GIVEN INSTRUCTION
Restate, word for word, all of the material shown below.

COLLECTED MATERIAL

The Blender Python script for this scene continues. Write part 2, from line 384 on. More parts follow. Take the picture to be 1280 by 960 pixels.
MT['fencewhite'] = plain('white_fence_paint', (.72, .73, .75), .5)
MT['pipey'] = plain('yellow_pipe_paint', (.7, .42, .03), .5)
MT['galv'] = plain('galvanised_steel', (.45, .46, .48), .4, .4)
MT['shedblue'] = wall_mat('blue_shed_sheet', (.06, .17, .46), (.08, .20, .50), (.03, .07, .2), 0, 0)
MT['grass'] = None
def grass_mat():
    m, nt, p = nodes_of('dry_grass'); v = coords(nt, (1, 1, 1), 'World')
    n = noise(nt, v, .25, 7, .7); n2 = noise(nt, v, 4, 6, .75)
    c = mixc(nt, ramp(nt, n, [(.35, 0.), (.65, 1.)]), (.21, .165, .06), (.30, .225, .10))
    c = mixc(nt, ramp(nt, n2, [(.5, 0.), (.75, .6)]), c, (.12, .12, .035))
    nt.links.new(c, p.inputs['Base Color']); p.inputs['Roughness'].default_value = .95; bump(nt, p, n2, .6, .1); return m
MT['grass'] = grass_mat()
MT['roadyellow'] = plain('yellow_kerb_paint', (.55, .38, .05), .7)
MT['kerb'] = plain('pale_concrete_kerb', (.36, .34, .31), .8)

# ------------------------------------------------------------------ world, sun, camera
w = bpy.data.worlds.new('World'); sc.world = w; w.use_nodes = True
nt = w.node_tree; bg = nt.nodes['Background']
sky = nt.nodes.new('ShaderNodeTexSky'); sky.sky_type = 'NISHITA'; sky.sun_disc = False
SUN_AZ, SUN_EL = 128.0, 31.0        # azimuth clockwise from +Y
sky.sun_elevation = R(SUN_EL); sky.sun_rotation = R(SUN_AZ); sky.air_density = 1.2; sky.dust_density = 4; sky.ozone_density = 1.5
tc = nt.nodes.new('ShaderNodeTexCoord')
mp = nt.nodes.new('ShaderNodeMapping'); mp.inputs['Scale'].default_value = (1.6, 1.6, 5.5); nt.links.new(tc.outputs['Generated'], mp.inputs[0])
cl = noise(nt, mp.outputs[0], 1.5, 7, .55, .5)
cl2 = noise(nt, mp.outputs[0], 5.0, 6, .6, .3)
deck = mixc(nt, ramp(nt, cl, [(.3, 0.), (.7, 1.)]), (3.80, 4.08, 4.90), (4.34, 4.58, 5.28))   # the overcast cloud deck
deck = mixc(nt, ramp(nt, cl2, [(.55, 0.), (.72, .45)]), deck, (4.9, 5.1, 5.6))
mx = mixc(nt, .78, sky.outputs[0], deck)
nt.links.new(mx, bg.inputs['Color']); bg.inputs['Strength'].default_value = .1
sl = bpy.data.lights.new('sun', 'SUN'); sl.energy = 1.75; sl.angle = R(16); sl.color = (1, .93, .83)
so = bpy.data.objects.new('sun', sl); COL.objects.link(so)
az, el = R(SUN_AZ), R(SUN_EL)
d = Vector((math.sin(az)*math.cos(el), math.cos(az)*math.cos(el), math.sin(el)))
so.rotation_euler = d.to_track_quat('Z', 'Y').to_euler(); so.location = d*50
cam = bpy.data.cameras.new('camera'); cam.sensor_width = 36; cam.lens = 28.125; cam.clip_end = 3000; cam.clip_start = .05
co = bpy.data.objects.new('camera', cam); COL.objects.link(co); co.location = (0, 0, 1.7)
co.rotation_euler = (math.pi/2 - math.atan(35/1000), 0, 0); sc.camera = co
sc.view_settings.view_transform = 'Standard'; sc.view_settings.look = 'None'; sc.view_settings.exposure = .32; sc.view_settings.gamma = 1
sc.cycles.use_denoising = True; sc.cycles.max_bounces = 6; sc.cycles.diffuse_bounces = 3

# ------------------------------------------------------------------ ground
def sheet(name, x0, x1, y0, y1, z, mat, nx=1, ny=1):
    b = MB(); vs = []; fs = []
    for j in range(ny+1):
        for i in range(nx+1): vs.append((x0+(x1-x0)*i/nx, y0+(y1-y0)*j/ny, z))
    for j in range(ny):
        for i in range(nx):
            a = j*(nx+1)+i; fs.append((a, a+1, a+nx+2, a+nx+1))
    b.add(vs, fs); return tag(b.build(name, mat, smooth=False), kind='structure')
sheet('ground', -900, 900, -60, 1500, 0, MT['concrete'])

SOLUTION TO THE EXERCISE
The Blender Python script for this scene continues. Write part 2, from line 384 on. More parts follow. Take the picture to be 1280 by 960 pixels.
MT['fencewhite'] = plain('white_fence_paint', (.72, .73, .75), .5)
MT['pipey'] = plain('yellow_pipe_paint', (.7, .42, .03), .5)
MT['galv'] = plain('galvanised_steel', (.45, .46, .48), .4, .4)
MT['shedblue'] = wall_mat('blue_shed_sheet', (.06, .17, .46), (.08, .20, .50), (.03, .07, .2), 0, 0)
MT['grass'] = None
def grass_mat():
    m, nt, p = nodes_of('dry_grass'); v = coords(nt, (1, 1, 1), 'World')
    n = noise(nt, v, .25, 7, .7); n2 = noise(nt, v, 4, 6, .75)
    c = mixc(nt, ramp(nt, n, [(.35, 0.), (.65, 1.)]), (.21, .165, .06), (.30, .225, .10))
    c = mixc(nt, ramp(nt, n2, [(.5, 0.), (.75, .6)]), c, (.12, .12, .035))
    nt.links.new(c, p.inputs['Base Color']); p.inputs['Roughness'].default_value = .95; bump(nt, p, n2, .6, .1); return m
MT['grass'] = grass_mat()
MT['roadyellow'] = plain('yellow_kerb_paint', (.55, .38, .05), .7)
MT['kerb'] = plain('pale_concrete_kerb', (.36, .34, .31), .8)

# ------------------------------------------------------------------ world, sun, camera
w = bpy.data.worlds.new('World'); sc.world = w; w.use_nodes = True
nt = w.node_tree; bg = nt.nodes['Background']
sky = nt.nodes.new('ShaderNodeTexSky'); sky.sky_type = 'NISHITA'; sky.sun_disc = False
SUN_AZ, SUN_EL = 128.0, 31.0        # azimuth clockwise from +Y
sky.sun_elevation = R(SUN_EL); sky.sun_rotation = R(SUN_AZ); sky.air_density = 1.2; sky.dust_density = 4; sky.ozone_density = 1.5
tc = nt.nodes.new('ShaderNodeTexCoord')
mp = nt.nodes.new('ShaderNodeMapping'); mp.inputs['Scale'].default_value = (1.6, 1.6, 5.5); nt.links.new(tc.outputs['Generated'], mp.inputs[0])
cl = noise(nt, mp.outputs[0], 1.5, 7, .55, .5)
cl2 = noise(nt, mp.outputs[0], 5.0, 6, .6, .3)
deck = mixc(nt, ramp(nt, cl, [(.3, 0.), (.7, 1.)]), (3.80, 4.08, 4.90), (4.34, 4.58, 5.28))   # the overcast cloud deck
deck = mixc(nt, ramp(nt, cl2, [(.55, 0.), (.72, .45)]), deck, (4.9, 5.1, 5.6))
mx = mixc(nt, .78, sky.outputs[0], deck)
nt.links.new(mx, bg.inputs['Color']); bg.inputs['Strength'].default_value = .1
sl = bpy.data.lights.new('sun', 'SUN'); sl.energy = 1.75; sl.angle = R(16); sl.color = (1, .93, .83)
so = bpy.data.objects.new('sun', sl); COL.objects.link(so)
az, el = R(SUN_AZ), R(SUN_EL)
d = Vector((math.sin(az)*math.cos(el), math.cos(az)*math.cos(el), math.sin(el)))
so.rotation_euler = d.to_track_quat('Z', 'Y').to_euler(); so.location = d*50
cam = bpy.data.cameras.new('camera'); cam.sensor_width = 36; cam.lens = 28.125; cam.clip_end = 3000; cam.clip_start = .05
co = bpy.data.objects.new('camera', cam); COL.objects.link(co); co.location = (0, 0, 1.7)
co.rotation_euler = (math.pi/2 - math.atan(35/1000), 0, 0); sc.camera = co
sc.view_settings.view_transform = 'Standard'; sc.view_settings.look = 'None'; sc.view_settings.exposure = .32; sc.view_settings.gamma = 1
sc.cycles.use_denoising = True; sc.cycles.max_bounces = 6; sc.cycles.diffuse_bounces = 3

# ------------------------------------------------------------------ ground
def sheet(name, x0, x1, y0, y1, z, mat, nx=1, ny=1):
    b = MB(); vs = []; fs = []
    for j in range(ny+1):
        for i in range(nx+1): vs.append((x0+(x1-x0)*i/nx, y0+(y1-y0)*j/ny, z))
    for j in range(ny):
        for i in range(nx):
            a = j*(nx+1)+i; fs.append((a, a+1, a+nx+2, a+nx+1))
    b.add(vs, fs); return tag(b.build(name, mat, smooth=False), kind='structure')
sheet('ground', -900, 900, -60, 1500, 0, MT['concrete'])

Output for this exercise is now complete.